NASA, ESA and D. Player (STScI)

Standard gravitational lensing only allows researchers to identify dark matter around galaxies that sit something like 8 billion to 10 billion light-years away, at maximum. 

This is because as you look deeper and deeper into the universe, visible light becomes harder and harder to interpret, eventually even turning to infrared light that's totally invisible to human eyes. (That's why NASA's James Webb Space Telescope is such a big deal. It's our best shot at catching the faintest, most invisible light stemming from the distant cosmos.) But what this means is that visible light distortion signals for dark matter studies become far too faded beyond a certain point to help us analyze the hidden stuff. 

Miyatake came up with a workaround. 

Perhaps we can't notice standard light distortions to detect dark matter, but what if there's another type of distortion we can see?
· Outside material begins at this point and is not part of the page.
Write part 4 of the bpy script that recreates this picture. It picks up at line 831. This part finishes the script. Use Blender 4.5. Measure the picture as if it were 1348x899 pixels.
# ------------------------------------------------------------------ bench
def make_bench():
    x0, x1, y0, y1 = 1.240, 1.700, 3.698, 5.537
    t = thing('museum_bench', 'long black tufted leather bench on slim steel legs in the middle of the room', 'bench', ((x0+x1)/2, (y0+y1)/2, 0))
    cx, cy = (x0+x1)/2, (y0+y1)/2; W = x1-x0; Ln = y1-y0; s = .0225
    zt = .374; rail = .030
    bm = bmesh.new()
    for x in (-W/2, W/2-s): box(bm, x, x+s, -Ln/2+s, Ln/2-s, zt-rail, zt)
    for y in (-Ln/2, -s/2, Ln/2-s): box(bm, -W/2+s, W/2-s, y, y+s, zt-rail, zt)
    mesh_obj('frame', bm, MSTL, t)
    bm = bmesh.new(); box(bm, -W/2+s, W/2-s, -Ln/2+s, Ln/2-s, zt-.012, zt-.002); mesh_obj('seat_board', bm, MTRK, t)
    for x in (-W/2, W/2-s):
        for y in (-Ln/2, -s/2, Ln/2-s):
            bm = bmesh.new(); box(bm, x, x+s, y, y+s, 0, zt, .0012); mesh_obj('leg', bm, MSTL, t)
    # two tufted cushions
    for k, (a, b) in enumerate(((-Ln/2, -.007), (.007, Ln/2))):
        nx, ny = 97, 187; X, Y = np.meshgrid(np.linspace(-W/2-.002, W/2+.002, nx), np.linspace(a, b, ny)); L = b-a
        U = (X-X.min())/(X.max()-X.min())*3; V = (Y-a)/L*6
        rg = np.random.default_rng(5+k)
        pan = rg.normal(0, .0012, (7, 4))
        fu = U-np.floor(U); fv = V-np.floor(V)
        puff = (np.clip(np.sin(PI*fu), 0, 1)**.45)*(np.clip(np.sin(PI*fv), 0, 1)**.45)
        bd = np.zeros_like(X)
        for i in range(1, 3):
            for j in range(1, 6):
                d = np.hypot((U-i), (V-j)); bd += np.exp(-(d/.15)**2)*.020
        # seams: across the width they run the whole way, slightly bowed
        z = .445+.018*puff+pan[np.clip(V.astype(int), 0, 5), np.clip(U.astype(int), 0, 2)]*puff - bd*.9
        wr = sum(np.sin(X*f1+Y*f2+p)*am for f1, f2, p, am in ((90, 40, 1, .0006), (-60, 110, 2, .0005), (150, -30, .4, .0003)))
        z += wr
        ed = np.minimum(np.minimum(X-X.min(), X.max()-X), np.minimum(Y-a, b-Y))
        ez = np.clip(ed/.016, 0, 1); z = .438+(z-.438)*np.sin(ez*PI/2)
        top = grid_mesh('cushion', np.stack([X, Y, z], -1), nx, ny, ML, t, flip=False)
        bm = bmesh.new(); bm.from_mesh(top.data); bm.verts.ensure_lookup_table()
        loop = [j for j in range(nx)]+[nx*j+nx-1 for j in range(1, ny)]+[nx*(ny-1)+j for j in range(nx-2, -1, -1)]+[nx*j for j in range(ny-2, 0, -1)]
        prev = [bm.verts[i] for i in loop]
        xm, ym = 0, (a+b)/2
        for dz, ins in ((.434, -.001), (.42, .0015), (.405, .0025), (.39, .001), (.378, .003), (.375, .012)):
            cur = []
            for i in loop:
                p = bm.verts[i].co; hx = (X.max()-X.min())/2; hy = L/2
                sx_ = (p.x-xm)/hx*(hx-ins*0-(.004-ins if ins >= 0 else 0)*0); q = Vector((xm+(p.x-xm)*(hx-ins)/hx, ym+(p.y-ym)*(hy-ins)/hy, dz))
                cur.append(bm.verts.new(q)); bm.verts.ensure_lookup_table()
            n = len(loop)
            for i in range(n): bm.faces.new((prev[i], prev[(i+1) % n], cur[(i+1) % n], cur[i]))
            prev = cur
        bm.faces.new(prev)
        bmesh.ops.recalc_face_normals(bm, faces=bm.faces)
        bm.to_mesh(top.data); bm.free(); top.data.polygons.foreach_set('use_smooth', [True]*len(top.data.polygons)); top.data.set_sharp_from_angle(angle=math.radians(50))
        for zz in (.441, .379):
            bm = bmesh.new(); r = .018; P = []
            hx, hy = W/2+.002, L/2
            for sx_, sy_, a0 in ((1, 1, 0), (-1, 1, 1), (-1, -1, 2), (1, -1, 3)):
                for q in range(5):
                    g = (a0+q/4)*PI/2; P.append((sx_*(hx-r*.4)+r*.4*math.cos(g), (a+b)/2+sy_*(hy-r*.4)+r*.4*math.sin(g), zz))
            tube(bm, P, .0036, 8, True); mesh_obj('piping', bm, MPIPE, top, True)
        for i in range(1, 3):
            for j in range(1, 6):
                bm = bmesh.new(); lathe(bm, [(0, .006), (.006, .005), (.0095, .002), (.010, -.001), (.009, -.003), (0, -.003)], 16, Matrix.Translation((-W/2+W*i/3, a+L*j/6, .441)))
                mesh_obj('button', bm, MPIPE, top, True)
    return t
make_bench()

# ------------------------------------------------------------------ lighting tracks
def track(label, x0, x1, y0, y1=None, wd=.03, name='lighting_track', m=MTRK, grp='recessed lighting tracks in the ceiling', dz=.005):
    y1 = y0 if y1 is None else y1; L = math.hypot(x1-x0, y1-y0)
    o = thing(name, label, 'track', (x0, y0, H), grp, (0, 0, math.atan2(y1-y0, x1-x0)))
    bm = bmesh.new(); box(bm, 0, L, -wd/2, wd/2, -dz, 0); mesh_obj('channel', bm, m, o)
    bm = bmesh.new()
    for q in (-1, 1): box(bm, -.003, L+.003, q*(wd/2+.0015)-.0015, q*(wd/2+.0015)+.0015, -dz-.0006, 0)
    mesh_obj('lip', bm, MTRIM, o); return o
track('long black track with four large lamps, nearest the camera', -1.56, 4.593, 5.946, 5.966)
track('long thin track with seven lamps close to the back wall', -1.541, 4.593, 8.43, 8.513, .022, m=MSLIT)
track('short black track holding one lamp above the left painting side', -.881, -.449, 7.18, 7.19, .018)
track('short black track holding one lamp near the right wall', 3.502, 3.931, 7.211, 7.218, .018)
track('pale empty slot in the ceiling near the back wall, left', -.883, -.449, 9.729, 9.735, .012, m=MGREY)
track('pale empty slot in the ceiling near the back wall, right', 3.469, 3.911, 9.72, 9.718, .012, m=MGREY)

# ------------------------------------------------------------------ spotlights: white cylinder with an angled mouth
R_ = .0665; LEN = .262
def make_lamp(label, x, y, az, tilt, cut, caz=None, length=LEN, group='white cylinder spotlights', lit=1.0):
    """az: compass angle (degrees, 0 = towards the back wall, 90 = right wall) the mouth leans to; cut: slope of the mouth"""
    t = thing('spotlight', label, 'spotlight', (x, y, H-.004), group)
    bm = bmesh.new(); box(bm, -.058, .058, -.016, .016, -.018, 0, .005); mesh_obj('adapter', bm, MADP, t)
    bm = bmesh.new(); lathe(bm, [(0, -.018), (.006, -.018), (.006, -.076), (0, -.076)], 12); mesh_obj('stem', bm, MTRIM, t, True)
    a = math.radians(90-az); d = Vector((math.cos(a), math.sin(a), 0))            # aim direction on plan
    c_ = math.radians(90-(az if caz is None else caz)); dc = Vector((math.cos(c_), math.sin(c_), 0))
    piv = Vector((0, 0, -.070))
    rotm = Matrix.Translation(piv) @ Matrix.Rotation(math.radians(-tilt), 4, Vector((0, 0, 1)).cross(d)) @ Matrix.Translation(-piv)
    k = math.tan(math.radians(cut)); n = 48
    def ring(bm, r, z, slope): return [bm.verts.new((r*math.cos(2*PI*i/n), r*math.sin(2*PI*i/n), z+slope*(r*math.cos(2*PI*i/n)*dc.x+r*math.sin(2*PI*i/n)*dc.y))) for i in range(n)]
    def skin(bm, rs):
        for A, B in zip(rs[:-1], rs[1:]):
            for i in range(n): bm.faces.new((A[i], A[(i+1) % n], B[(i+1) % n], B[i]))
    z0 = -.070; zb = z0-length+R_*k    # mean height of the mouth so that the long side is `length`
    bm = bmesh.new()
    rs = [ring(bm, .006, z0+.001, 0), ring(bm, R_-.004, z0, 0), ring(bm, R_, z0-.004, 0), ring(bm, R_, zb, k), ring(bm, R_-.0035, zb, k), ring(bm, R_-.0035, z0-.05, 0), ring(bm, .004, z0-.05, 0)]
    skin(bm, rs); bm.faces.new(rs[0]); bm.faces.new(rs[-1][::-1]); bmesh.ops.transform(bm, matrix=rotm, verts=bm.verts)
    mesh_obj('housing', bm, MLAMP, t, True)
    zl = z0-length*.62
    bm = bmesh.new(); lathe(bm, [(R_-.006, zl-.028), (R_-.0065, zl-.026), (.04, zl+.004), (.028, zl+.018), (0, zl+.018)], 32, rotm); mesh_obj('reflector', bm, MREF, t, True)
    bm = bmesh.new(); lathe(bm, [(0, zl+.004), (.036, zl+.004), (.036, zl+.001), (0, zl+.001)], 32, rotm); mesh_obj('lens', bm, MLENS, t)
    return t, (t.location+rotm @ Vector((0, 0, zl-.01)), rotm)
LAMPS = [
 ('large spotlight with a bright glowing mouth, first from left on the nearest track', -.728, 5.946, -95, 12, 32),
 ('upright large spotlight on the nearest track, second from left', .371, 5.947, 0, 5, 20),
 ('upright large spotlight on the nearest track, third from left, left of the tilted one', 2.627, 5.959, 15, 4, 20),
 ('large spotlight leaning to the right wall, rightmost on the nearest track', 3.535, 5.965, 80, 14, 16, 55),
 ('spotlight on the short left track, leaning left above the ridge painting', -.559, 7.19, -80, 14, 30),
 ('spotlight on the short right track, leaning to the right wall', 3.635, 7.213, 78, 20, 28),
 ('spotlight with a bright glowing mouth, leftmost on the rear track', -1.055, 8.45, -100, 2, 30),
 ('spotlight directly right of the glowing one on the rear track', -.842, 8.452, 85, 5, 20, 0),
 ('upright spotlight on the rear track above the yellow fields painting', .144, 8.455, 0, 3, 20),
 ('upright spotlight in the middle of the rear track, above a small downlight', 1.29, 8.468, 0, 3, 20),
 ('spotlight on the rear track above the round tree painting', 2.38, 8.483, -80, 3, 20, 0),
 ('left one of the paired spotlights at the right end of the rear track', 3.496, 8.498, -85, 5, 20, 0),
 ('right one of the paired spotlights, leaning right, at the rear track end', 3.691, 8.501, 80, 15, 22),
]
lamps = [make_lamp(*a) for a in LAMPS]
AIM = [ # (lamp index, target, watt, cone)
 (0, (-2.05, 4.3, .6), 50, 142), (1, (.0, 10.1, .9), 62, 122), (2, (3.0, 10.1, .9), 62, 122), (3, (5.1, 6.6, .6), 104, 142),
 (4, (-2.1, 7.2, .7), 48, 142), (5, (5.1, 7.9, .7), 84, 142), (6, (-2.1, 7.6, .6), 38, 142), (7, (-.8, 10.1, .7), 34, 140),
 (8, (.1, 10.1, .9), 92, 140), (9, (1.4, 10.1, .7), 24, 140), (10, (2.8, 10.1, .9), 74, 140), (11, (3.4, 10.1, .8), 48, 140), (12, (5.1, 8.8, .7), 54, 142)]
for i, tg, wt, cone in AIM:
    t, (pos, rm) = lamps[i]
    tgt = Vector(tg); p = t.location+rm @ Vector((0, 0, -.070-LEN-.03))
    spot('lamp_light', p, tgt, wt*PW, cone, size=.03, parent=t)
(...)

As it turns out, there is: microwave radiation released from the Big Bang. It's pretty much Big Bang heat remnants, formally known as cosmic microwave background, or CMB, radiation. 

"Look at dark matter around distant galaxies?" Masami Ouchi, a cosmologist at the University of Tokyo and co-author of the study, said in a statement. "It was a crazy idea. No one realized we could do this. But after I gave a talk about a large distant galaxy sample, Hironao came to me and said it may be possible to look at dark matter around these galaxies with the CMB."  
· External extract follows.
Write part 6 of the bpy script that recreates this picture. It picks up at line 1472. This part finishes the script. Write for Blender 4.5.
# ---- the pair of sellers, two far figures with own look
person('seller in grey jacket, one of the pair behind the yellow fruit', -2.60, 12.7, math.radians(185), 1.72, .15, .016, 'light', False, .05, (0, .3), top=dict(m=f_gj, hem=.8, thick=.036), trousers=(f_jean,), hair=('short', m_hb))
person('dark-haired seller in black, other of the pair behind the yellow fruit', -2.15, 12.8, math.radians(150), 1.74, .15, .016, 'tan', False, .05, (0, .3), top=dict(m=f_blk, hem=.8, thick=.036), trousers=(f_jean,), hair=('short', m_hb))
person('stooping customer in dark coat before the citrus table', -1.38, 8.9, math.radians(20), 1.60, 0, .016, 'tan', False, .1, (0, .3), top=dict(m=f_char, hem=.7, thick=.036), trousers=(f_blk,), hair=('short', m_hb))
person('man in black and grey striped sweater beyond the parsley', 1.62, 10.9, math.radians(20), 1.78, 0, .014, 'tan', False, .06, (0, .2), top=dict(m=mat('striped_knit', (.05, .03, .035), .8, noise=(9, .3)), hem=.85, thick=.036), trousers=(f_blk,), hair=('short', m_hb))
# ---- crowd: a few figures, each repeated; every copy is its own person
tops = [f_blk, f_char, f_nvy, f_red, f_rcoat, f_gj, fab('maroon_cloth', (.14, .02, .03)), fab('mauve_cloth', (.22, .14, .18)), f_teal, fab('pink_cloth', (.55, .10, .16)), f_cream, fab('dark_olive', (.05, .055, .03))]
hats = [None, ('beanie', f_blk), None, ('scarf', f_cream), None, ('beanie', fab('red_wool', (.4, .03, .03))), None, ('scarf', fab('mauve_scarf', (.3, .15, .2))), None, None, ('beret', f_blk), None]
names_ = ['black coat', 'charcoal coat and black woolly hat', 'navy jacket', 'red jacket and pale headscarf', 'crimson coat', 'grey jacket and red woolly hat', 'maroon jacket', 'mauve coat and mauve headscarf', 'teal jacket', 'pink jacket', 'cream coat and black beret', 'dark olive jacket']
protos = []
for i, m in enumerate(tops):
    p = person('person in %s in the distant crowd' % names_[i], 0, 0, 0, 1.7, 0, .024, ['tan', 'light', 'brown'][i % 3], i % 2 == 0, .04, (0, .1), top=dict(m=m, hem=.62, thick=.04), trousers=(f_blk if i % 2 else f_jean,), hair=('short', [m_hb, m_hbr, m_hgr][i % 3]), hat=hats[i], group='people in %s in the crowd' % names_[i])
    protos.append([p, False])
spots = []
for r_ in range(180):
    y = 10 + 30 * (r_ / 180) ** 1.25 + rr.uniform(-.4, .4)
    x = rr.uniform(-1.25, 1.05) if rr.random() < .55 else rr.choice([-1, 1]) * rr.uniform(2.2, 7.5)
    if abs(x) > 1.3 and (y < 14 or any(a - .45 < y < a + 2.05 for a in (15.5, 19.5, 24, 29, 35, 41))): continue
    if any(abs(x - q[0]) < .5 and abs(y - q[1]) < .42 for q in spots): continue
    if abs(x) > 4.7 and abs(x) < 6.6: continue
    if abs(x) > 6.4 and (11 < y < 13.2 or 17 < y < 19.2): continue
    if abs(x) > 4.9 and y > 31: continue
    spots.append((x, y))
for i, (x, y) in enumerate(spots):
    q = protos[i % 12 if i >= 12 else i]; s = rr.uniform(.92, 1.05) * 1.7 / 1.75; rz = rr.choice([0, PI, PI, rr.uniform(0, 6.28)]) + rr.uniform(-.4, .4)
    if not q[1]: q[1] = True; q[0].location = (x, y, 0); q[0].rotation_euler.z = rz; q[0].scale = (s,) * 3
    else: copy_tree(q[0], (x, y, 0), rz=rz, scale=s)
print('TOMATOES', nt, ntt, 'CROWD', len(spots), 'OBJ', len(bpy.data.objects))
In essence, Miyatake wanted to observe how dark matter gravitationally lensed our universe's first light.

Picking up pieces of the Big Bang

"Most researchers use source galaxies to measure dark matter distribution from the present to 8 billion years ago," Yuichi Harikane, an assistant professor at the University of Tokyo and co-author of the study, said in a statement. "However, we could look further back into the past because we used the more distant CMB to measure dark matter. For the first time, we were measuring dark matter from almost the earliest moments of the universe."  

To arrive at their results, the new study team first collected data from observations taken by the Subaru Hyper Suprime-Cam Survey. 

That led them to identify 1.5 million lensed galaxies – a bunch of hypothetical galaxy B's – which could be traced back to 12 billion years ago. They then called on information from the European Space Agency's Planck satellite on Big Bang microwave radiation. Put it all together, and the team could learn if and how those lensed galaxies distorted the microwaves.

A view of hundreds (perhaps thousands) of galaxies in deep space

The James Webb Space Telescope's First Deep Field was revealed on July 11. In it, you can see a ton of gravitational lensing as indicated by the stretched out-looking galaxies toward the center.

NASA, ESA, CSA, and STScI

"This result gives a very consistent picture of galaxies and their evolution, as well as the dark matter in and around galaxies, and how this picture evolves with time," Neta Bahcall, a professor of astrophysical sciences at Princeton University and study co-author, said in a statement.

Notably, the researchers emphasized their study finding that dark matter from the early universe doesn't seem to be as clumpy as our present physics models suggest. Down the line, this bit could adjust what we currently believe about cosmology, mainly theorems rooted in what's called the Lambda-CDM model.

"Our finding is still uncertain," Miyatake said. "But if it is true, it would suggest that the entire model is flawed as you go further back in time. This is exciting because if the result holds after the uncertainties are reduced, it could suggest an improvement of the model that may provide insight into the nature of dark matter itself." 

And next up, the study team wants to explore even earlier regions of space by tapping into information held by the Vera C. Rubin Observatory's Legacy Survey of Space and Time.  

"LSST will allow us to observe half the sky," Harikane said. "I don't see any reason we couldn't see the dark matter distribution 13 billion years ago."